§ **Instructions for the task**
You are to retype all of the data exactly as it appears.
----
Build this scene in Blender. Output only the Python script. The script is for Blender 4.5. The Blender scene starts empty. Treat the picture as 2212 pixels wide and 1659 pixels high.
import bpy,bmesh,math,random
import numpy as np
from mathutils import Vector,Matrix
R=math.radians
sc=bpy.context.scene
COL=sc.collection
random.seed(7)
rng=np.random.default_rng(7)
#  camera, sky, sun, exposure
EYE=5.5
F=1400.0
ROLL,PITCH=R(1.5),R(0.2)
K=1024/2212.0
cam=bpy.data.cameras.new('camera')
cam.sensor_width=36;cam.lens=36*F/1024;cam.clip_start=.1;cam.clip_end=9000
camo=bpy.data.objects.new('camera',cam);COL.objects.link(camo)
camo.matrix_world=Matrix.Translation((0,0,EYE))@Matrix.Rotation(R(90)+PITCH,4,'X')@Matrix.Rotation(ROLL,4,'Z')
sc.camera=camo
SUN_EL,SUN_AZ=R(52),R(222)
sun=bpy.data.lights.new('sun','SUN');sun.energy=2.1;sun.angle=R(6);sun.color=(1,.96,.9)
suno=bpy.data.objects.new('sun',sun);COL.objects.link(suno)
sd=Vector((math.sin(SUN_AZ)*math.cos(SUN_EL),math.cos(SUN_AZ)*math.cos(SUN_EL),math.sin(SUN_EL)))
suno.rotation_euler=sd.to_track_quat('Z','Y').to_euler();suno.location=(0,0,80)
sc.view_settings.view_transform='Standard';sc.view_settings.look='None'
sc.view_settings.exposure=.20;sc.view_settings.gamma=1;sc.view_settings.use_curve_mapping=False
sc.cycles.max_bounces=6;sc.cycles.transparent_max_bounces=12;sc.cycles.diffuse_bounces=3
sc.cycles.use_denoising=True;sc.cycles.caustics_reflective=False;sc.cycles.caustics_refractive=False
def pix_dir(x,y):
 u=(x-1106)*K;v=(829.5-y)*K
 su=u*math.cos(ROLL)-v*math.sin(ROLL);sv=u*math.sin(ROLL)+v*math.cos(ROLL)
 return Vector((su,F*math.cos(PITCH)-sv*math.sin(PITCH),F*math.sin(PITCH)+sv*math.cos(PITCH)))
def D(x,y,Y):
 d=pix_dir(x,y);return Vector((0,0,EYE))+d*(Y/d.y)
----
§ **Answer**
Build this scene in Blender. Output only the Python script. The script is for Blender 4.5. The Blender scene starts empty. Treat the picture as 2212 pixels wide and 1659 pixels high.
import bpy,bmesh,math,random
import numpy as np
from mathutils import Vector,Matrix
R=math.radians
sc=bpy.context.scene
COL=sc.collection
random.seed(7)
rng=np.random.default_rng(7)
#  camera, sky, sun, exposure
EYE=5.5
F=1400.0
ROLL,PITCH=R(1.5),R(0.2)
K=1024/2212.0
cam=bpy.data.cameras.new('camera')
cam.sensor_width=36;cam.lens=36*F/1024;cam.clip_start=.1;cam.clip_end=9000
camo=bpy.data.objects.new('camera',cam);COL.objects.link(camo)
camo.matrix_world=Matrix.Translation((0,0,EYE))@Matrix.Rotation(R(90)+PITCH,4,'X')@Matrix.Rotation(ROLL,4,'Z')
sc.camera=camo
SUN_EL,SUN_AZ=R(52),R(222)
sun=bpy.data.lights.new('sun','SUN');sun.energy=2.1;sun.angle=R(6);sun.color=(1,.96,.9)
suno=bpy.data.objects.new('sun',sun);COL.objects.link(suno)
sd=Vector((math.sin(SUN_AZ)*math.cos(SUN_EL),math.cos(SUN_AZ)*math.cos(SUN_EL),math.sin(SUN_EL)))
suno.rotation_euler=sd.to_track_quat('Z','Y').to_euler();suno.location=(0,0,80)
sc.view_settings.view_transform='Standard';sc.view_settings.look='None'
sc.view_settings.exposure=.20;sc.view_settings.gamma=1;sc.view_settings.use_curve_mapping=False
sc.cycles.max_bounces=6;sc.cycles.transparent_max_bounces=12;sc.cycles.diffuse_bounces=3
sc.cycles.use_denoising=True;sc.cycles.caustics_reflective=False;sc.cycles.caustics_refractive=False
def pix_dir(x,y):
 u=(x-1106)*K;v=(829.5-y)*K
 su=u*math.cos(ROLL)-v*math.sin(ROLL);sv=u*math.sin(ROLL)+v*math.cos(ROLL)
 return Vector((su,F*math.cos(PITCH)-sv*math.sin(PITCH),F*math.sin(PITCH)+sv*math.cos(PITCH)))
def D(x,y,Y):
 d=pix_dir(x,y);return Vector((0,0,EYE))+d*(Y/d.y)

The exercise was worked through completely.